Toda vez que venho ao Rio fico logorreica. Me dá uma coisa, um negócio, um treco, um troço, e quando vejo estou vomitando palavras vertiginosamente, embora mais lentamente do que o meu raciocínio, que está a mil, e falando besteira, fazendo mímica, imitando, fazendo vozes, caretas, revirando os olhos, mas sobretudo falando, falando o tempo todo, até a garganta reclamar e o fôlego faltar. Falo com o motorista de táxi, com a Dona Maria que vende coco na Epitácio Pessoa e com as babás que tomam conta das crianças, com o porteiro do prédio onde houve um incêndio, com a minha avó que está ficando surda, com os vendedores das lojas onde compro sapatos compulsivamente (OK, eu detono sapatos direto porque tenho as pernas tortas, piso errado e desgasto as solas de maneira desigual, ando dez pras duas e bato os calcanhares um no outro, vivo tropeçando e dando topadas), com a outra pessoa que está experimentando sapatos na mesma loja (esse ano cismei com a Outer, cacetes estrelados, que sapatos confortáveis e maneiros!) e com a qual troco pitacos, com o cara da Eldorado que dá pão de queijo de cortesia pra Carolina, com a manicure que eu nunca vi na vida e que me ajuda a decidir se boto Arranha-Céu, Tubinho ou Tapete Vermelho nas unhas.
A coisa só tem piorado desde que a Carol nasceu, pois só falo português com ela o tempo todo mas ela não responde nem ri quando eu repito uma fala de The Big Bang Theory. De modo que sinto realmente falta de dialogar em português, o que não acontecia, ou que acontecia de maneira menos intensa, antes dela nascer, quando a minha vida era 100% italiana.
O italiano gosta de falar, isso todo mundo sabe. Os umbros são um pouco mais fechados, mas se você puxar conversa dificilmente o interlocutor vai te ignorar. Mas no Rio a coisa assume outras proporções; acho que não existe carioca, nascido ou criado, que não goste de bater papo, não importa muito com quem, nem sobre o quê. O importante é falar, e o ato de intimidade imediata que isso cria.
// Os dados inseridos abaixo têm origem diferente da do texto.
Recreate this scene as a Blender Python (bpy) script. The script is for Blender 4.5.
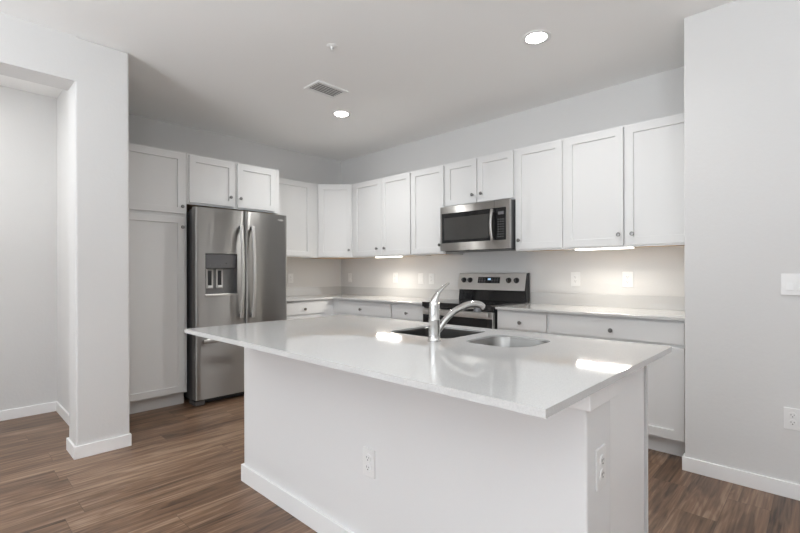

Quando estivemos no Rio Sul com o Ettore e a Arianna, estávamos sentados num banco ali perto da New Order, no quarto piso, quando passou uma loura empurrando um Quinny com um bebê foférrimo e acompanhada de uma senhora que obviamente era sua mãe e de uma outra que falava inglês. A moça, lógico, se aproximou da Carolina, porque aquela cabelada toda que ela tem chama a atenção pra caramba e TODO MUNDO pára pra falar com ela, e logo começamos a papear. Ela se acocorou no chão, apoiou a mão no meu joelho e entramos naquela coisa de “pois é, menina, blah blah blah”, ela começou a falar de quando morava em Miami, conversamos sobre crianças que comem e que não comem, discutimos modelos de carrinhos, aqueles diálogos emocionantes sobre crianças e tal, até que as duas senhoras a chamaram e ela se levantou, deu um tchau e um sorrisão, e foi embora. Ettore e Arianna perguntaram se éramos amigas, de tão animada que tinha sido a conversa.
Tenho pra mim que essa falação toda, essa intimidade/cumplicidade imediata, tem algo a ver com o fato de que é normal passar o dia de biquini e Havaianas ou roupa de ginástica. Não dá pra ficar cheio de mumunhas e formalidades com Havaianas nos pés. O clima de praia eterna all-year-round simplesmente não é compatível com nove-horas. O Rio é a praia, até pra quem não gosta de praia, não põe biquini desde os 15 anos e não sai na rua de chinelos, como eu. A praia está entranhada na cidade, logo fala-se, muito, informalmente, alegremente, o tempo todo. Como eu amo falar, essa é uma das coisas das quais mais gosto no Rio. As outras são assunto pra outro dia.